TASK DETAILS: In your copy, include every line of the listing below exactly but none of the pictures.

+++++

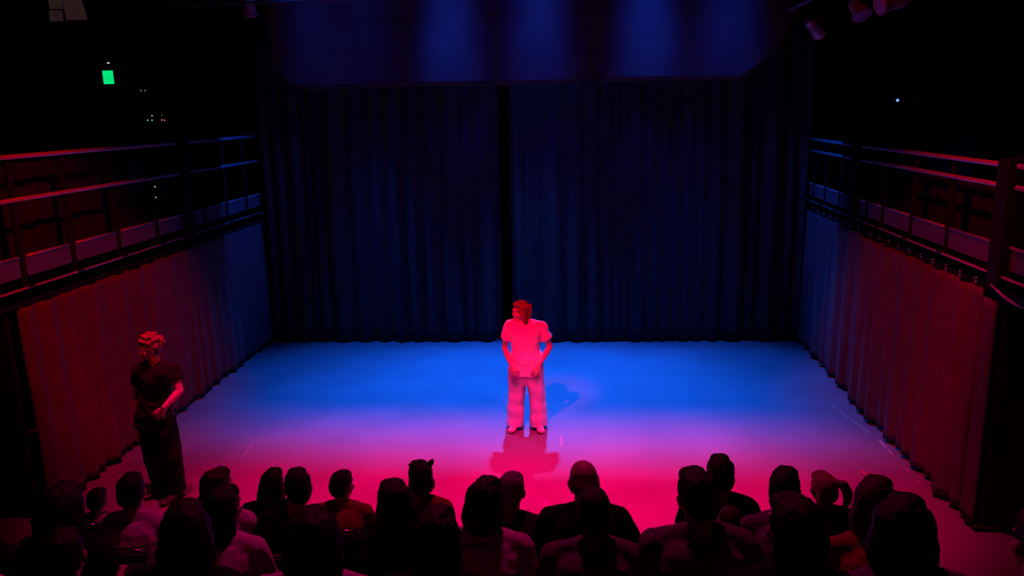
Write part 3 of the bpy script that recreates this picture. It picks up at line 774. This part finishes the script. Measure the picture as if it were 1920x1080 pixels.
PEOPLE = [
 # px, top y, row, hair, hair mat, top mat, head scale, variant, label
 (185, 912, 'Z', 'crop', 'hair_black', 'dark_cloth', .95, 0, 'small dark-haired seated person at far left, half behind a dark neighbour'),
 (513, 877, 'Z', 'long', 'hair_black', 'black_cloth', .92, 0, 'seated person with long black hair in the front row, left'),
 (640, 884, 'Z', 'crop', 'hair_black', 'red_cloth', .90, 3, 'seated person with short dark hair and rust red top, front row left of centre'),
 (787, 864, 'Z', 'two_buns', 'hair_black', 'red_cloth', 1.05, 4, 'seated person with two small hair buns and a dark red top'),
 (1350, 850, 'Z', 'short', 'hair_black', 'black_cloth', 1.05, 0, 'seated person with short dark hair in black, front row right of centre'),
 (1542, 880, 'Z', 'ponytail', 'hair_blond', 'black_cloth', .98, 2, 'seated person with a blond looped ponytail and black top'),
 (251, 882, 'A', 'short', 'hair_black', 'pale_cloth', 1.0, 2, 'seated person with short dark hair and pale top, just before the standing person in black'),
 (404, 880, 'A', 'low_pony', 'hair_brown', 'pale_cloth', .93, 3, 'seated person with low ponytail and pale pink sleeves, second row left'),
 (557, 881, 'A', 'short', 'hair_black', 'black_cloth', .90, 4, 'seated person with short black hair leaning beside the long-haired one, left'),
 (958, 893, 'A', 'crop', 'hair_grey', 'dark_cloth', .85, 1, 'seated person with cropped grey hair just left of the tall bald one'),
 (1094, 855, 'A', 'bald', 'hair_grey', 'black_cloth', .96, 2, 'tall bald seated person in black whose crown glows red'),
 (1474, 878, 'A', 'low_pony', 'hair_black', 'purple_cloth', 1.0, 3, 'seated person with dark tied hair and dim purple top, left of the blond ponytail'),
 (120, 902, 'B', 'bob_wide', 'hair_black', 'black_cloth', 1.15, 0, 'seated person with bushy black hair at far left, a big dark shape'),
 (-40, 932, 'B', 'short', 'hair_black', 'black_cloth', .95, 2, 'seated person in black lost in shadow at the left edge'),
 (412, 920, 'B', 'long', 'hair_black', 'pale_cloth', .88, 1, 'seated person with long dark hair over a pale pink shirt, left'),
 (738, 900, 'B', 'long', 'hair_black', 'black_cloth', 1.0, 4, 'seated person with very long straight black hair left of centre'),
 (908, 907, 'B', 'bob', 'hair_black', 'pale_cloth', .86, 1, 'seated person with black bob and pale pink shirt left of centre'),
 (1113, 917, 'B', 'crop', 'hair_black', 'purple_cloth', .82, 0, 'seated person with a small cropped head in front of the tall bald one'),
 (1305, 870, 'B', 'short', 'hair_black', 'purple_cloth', .98, 2, 'broad seated person in dim purple shirt, tallest head on the right'),
 (1646, 897, 'B', 'bob', 'hair_brown', 'red_cloth', .96, 3, 'seated person with brown bob and red-lit shoulder at right'),
 (345, 940, 'C', 'bob', 'hair_black', 'black_cloth', 1.0, 4, 'seated person with thick black bob all in black, nearest row left'),
 (588, 943, 'C', 'bob_wide', 'hair_black', 'pale_cloth', 1.0, 2, 'seated person with wide black hair and pale pink shoulder, nearest row left of centre'),
 (820, 948, 'C', 'bob', 'hair_black', 'black_cloth', .92, 0, 'seated dark-haired person in black, nearest row, left of the bob with pale shirt'),
 (1370, 955, 'A', 'crop', 'hair_brown', 'black_cloth', .92, 1, 'seated person with short brown hair, second row right of centre, low between taller heads'),
 (1491, 927, 'C', 'bob', 'hair_black', 'black_cloth', .98, 4, 'seated person with rounded black bob below the blond ponytail'),
 (1700, 935, 'C', 'bob_wide', 'hair_black', 'purple_cloth', .92, 3, 'seated person with large rounded black hair and purple-rimmed shoulders at right'),
 (1948, 955, 'C', 'short', 'hair_black', 'purple_cloth', .95, 0, 'seated person cut off by the right edge, one purple-lit shoulder in view'),
 (128, 985, 'C', 'short', 'hair_black', 'black_cloth', .95, 2, 'seated person in black lost in shadow at the bottom left'),
 (-85, 955, 'C', 'short', 'hair_black', 'pale_cloth', 1.0, 0, 'seated person outside the left edge, only a pink shoulder in view'),
]
rows_x = {k: [] for k in ROWS}
for i, (px, ty, row, style, hm, tm, hs, vi, lab) in enumerate(PEOPLE):
    Y, zf = ROWS[row]; p = at_y(px, ty, Y); va = VAR[vi]; J = va['J']
    top_local = J['head'].z + .130 * hs
    s = (p.z - zf) / top_local; s = max(.78, min(1.12, s))
    r = empty('person', (p.x - J['head'].x * s, Y, zf), 0, lab, 'person'); r.scale = (s, s, s)
    sx = s
    b = obj('body', va['body'], M['skin_dark' if i % 4 == 1 else 'skin'], r)
    obj('shirt', va['top'], M[tm], r)
    obj('trousers', va['tr'], M['denim'], r)
    for m_ in SH: obj('shoe', m_, M['blackshoe'], r)
    h = obj('hair', hair_mesh(style, i % 3, .007), M[hm], r)
    h.matrix_basis = J['Mh'] @ Matrix.Scale(1.0 if style == 'bald' else max(.97, hs), 4)
    rows_x[row].append((r.location.x, lab))

# chairs: one under every sitter, empties in the gaps
RN = {'Z': 'front row', 'A': 'second row', 'B': 'third row', 'C': 'fourth row'}
SHORT = {}
for px, ty, row, style, hm, tm, hs, vi, lab in PEOPLE:
    Y, zf = ROWS[row]
ORD = ('first', 'second', 'third', 'fourth', 'fifth', 'sixth', 'seventh', 'eighth', 'ninth', 'tenth')
for row, lst in rows_x.items():
    Y, zf = ROWS[row]; xs = sorted(x for x, _ in lst); allx = [(x, True) for x in xs]
    for a_, b_ in zip(xs, xs[1:]):
        n_ = int((b_ - a_) / .50) - 1
        for k in range(n_): allx.append((a_ + (b_ - a_) * (k + 1) / (n_ + 1), False))
    allx.sort()
    pos = [x for x, _ in allx]
    for it in range(60):
        for k in range(len(pos) - 1):
            d_ = .452 - (pos[k + 1] - pos[k])
            if d_ > 0: pos[k] -= d_ / 2; pos[k + 1] += d_ / 2
    for k, (x, (ox, occ)) in enumerate(zip(pos, allx)):
        c = CH if CH_first[0] else copy_tree(CH); CH_first[0] = False
        c.location = (x, Y, zf)
        nth = sum(1 for q in allx[:k + 1] if q[1] == occ) - 1; tot = sum(1 for q in allx if q[1] == occ)
        c['label'] = '%s black chair with chrome top rail in the %s, %s' % ('occupied' if occ else 'empty', RN[row], 'only one there' if tot == 1 else ORD[nth] + ' such from the left')
        c['group'] = ('occupied chairs of the ' if occ else 'empty chairs of the ') + RN[row]
        c['category'] = 'chair'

+++++

EXPECTED ANSWER:
Write part 3 of the bpy script that recreates this picture. It picks up at line 774. This part finishes the script. Measure the picture as if it were 1920x1080 pixels.
PEOPLE = [
 # px, top y, row, hair, hair mat, top mat, head scale, variant, label
 (185, 912, 'Z', 'crop', 'hair_black', 'dark_cloth', .95, 0, 'small dark-haired seated person at far left, half behind a dark neighbour'),
 (513, 877, 'Z', 'long', 'hair_black', 'black_cloth', .92, 0, 'seated person with long black hair in the front row, left'),
 (640, 884, 'Z', 'crop', 'hair_black', 'red_cloth', .90, 3, 'seated person with short dark hair and rust red top, front row left of centre'),
 (787, 864, 'Z', 'two_buns', 'hair_black', 'red_cloth', 1.05, 4, 'seated person with two small hair buns and a dark red top'),
 (1350, 850, 'Z', 'short', 'hair_black', 'black_cloth', 1.05, 0, 'seated person with short dark hair in black, front row right of centre'),
 (1542, 880, 'Z', 'ponytail', 'hair_blond', 'black_cloth', .98, 2, 'seated person with a blond looped ponytail and black top'),
 (251, 882, 'A', 'short', 'hair_black', 'pale_cloth', 1.0, 2, 'seated person with short dark hair and pale top, just before the standing person in black'),
 (404, 880, 'A', 'low_pony', 'hair_brown', 'pale_cloth', .93, 3, 'seated person with low ponytail and pale pink sleeves, second row left'),
 (557, 881, 'A', 'short', 'hair_black', 'black_cloth', .90, 4, 'seated person with short black hair leaning beside the long-haired one, left'),
 (958, 893, 'A', 'crop', 'hair_grey', 'dark_cloth', .85, 1, 'seated person with cropped grey hair just left of the tall bald one'),
 (1094, 855, 'A', 'bald', 'hair_grey', 'black_cloth', .96, 2, 'tall bald seated person in black whose crown glows red'),
 (1474, 878, 'A', 'low_pony', 'hair_black', 'purple_cloth', 1.0, 3, 'seated person with dark tied hair and dim purple top, left of the blond ponytail'),
 (120, 902, 'B', 'bob_wide', 'hair_black', 'black_cloth', 1.15, 0, 'seated person with bushy black hair at far left, a big dark shape'),
 (-40, 932, 'B', 'short', 'hair_black', 'black_cloth', .95, 2, 'seated person in black lost in shadow at the left edge'),
 (412, 920, 'B', 'long', 'hair_black', 'pale_cloth', .88, 1, 'seated person with long dark hair over a pale pink shirt, left'),
 (738, 900, 'B', 'long', 'hair_black', 'black_cloth', 1.0, 4, 'seated person with very long straight black hair left of centre'),
 (908, 907, 'B', 'bob', 'hair_black', 'pale_cloth', .86, 1, 'seated person with black bob and pale pink shirt left of centre'),
 (1113, 917, 'B', 'crop', 'hair_black', 'purple_cloth', .82, 0, 'seated person with a small cropped head in front of the tall bald one'),
 (1305, 870, 'B', 'short', 'hair_black', 'purple_cloth', .98, 2, 'broad seated person in dim purple shirt, tallest head on the right'),
 (1646, 897, 'B', 'bob', 'hair_brown', 'red_cloth', .96, 3, 'seated person with brown bob and red-lit shoulder at right'),
 (345, 940, 'C', 'bob', 'hair_black', 'black_cloth', 1.0, 4, 'seated person with thick black bob all in black, nearest row left'),
 (588, 943, 'C', 'bob_wide', 'hair_black', 'pale_cloth', 1.0, 2, 'seated person with wide black hair and pale pink shoulder, nearest row left of centre'),
 (820, 948, 'C', 'bob', 'hair_black', 'black_cloth', .92, 0, 'seated dark-haired person in black, nearest row, left of the bob with pale shirt'),
 (1370, 955, 'A', 'crop', 'hair_brown', 'black_cloth', .92, 1, 'seated person with short brown hair, second row right of centre, low between taller heads'),
 (1491, 927, 'C', 'bob', 'hair_black', 'black_cloth', .98, 4, 'seated person with rounded black bob below the blond ponytail'),
 (1700, 935, 'C', 'bob_wide', 'hair_black', 'purple_cloth', .92, 3, 'seated person with large rounded black hair and purple-rimmed shoulders at right'),
 (1948, 955, 'C', 'short', 'hair_black', 'purple_cloth', .95, 0, 'seated person cut off by the right edge, one purple-lit shoulder in view'),
 (128, 985, 'C', 'short', 'hair_black', 'black_cloth', .95, 2, 'seated person in black lost in shadow at the bottom left'),
 (-85, 955, 'C', 'short', 'hair_black', 'pale_cloth', 1.0, 0, 'seated person outside the left edge, only a pink shoulder in view'),
]
rows_x = {k: [] for k in ROWS}
for i, (px, ty, row, style, hm, tm, hs, vi, lab) in enumerate(PEOPLE):
    Y, zf = ROWS[row]; p = at_y(px, ty, Y); va = VAR[vi]; J = va['J']
    top_local = J['head'].z + .130 * hs
    s = (p.z - zf) / top_local; s = max(.78, min(1.12, s))
    r = empty('person', (p.x - J['head'].x * s, Y, zf), 0, lab, 'person'); r.scale = (s, s, s)
    sx = s
    b = obj('body', va['body'], M['skin_dark' if i % 4 == 1 else 'skin'], r)
    obj('shirt', va['top'], M[tm], r)
    obj('trousers', va['tr'], M['denim'], r)
    for m_ in SH: obj('shoe', m_, M['blackshoe'], r)
    h = obj('hair', hair_mesh(style, i % 3, .007), M[hm], r)
    h.matrix_basis = J['Mh'] @ Matrix.Scale(1.0 if style == 'bald' else max(.97, hs), 4)
    rows_x[row].append((r.location.x, lab))

# chairs: one under every sitter, empties in the gaps
RN = {'Z': 'front row', 'A': 'second row', 'B': 'third row', 'C': 'fourth row'}
SHORT = {}
for px, ty, row, style, hm, tm, hs, vi, lab in PEOPLE:
    Y, zf = ROWS[row]
ORD = ('first', 'second', 'third', 'fourth', 'fifth', 'sixth', 'seventh', 'eighth', 'ninth', 'tenth')
for row, lst in rows_x.items():
    Y, zf = ROWS[row]; xs = sorted(x for x, _ in lst); allx = [(x, True) for x in xs]
    for a_, b_ in zip(xs, xs[1:]):
        n_ = int((b_ - a_) / .50) - 1
        for k in range(n_): allx.append((a_ + (b_ - a_) * (k + 1) / (n_ + 1), False))
    allx.sort()
    pos = [x for x, _ in allx]
    for it in range(60):
        for k in range(len(pos) - 1):
            d_ = .452 - (pos[k + 1] - pos[k])
            if d_ > 0: pos[k] -= d_ / 2; pos[k + 1] += d_ / 2
    for k, (x, (ox, occ)) in enumerate(zip(pos, allx)):
        c = CH if CH_first[0] else copy_tree(CH); CH_first[0] = False
        c.location = (x, Y, zf)
        nth = sum(1 for q in allx[:k + 1] if q[1] == occ) - 1; tot = sum(1 for q in allx if q[1] == occ)
        c['label'] = '%s black chair with chrome top rail in the %s, %s' % ('occupied' if occ else 'empty', RN[row], 'only one there' if tot == 1 else ORD[nth] + ' such from the left')
        c['group'] = ('occupied chairs of the ' if occ else 'empty chairs of the ') + RN[row]
        c['category'] = 'chair'